Thoughts on Extreme Programming

A popular trend in systems development circles is the so-called Extreme Programming Paradigm. XP has proven to be quite effective at rapidly producing system functionality, and it includes many practices that should be considered by any development team (e.g., Test Driven Development or TDD). However, there are many pitfalls to XP that don’t necessarily make it the best technique for many organizations. Extreme Programming is a technique that is used to much profit by many organizations today. In contrast to the more “rigid” documentation guidelines outlined above, Extreme Programming is characterized by a much more streamlined time-bounded development process. Typically developers work in teams and communicate directly with the stakeholders.

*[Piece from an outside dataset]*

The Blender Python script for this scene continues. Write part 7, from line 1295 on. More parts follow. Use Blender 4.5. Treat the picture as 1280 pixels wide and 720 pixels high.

They then choose a part of the problem to focus on and develop something in a fixed amount of time; to the degree that features cannot be accommodated within the stated time frame (often weekly, sometimes monthly), these features are ignored in order to have something to show. The stakeholders then inspect the result and suggest modifications or improvements to the developers who continue with the process until the stakeholders are satisfied. While this can be very effective at showing progress in the short-term, it suffers from a lack of long-term memory. Over time, stakeholders change or original goals were forgotten. Extreme Programming is best suited for ephemeral projects, such as a consumer-facing website, that often don’t have a lifetime beyond several months. It is inappropriate for corporate development of mission critical systems that have complicated requirements and whose stakeholders can change over time. Successful corporate development efforts borrow the best practices from Extreme Programming, such as Test Driven Design and Pair Programming along with the most useful of the Waterfall design practices, such as the reliance on use cases and functional specifications, to create lasting products.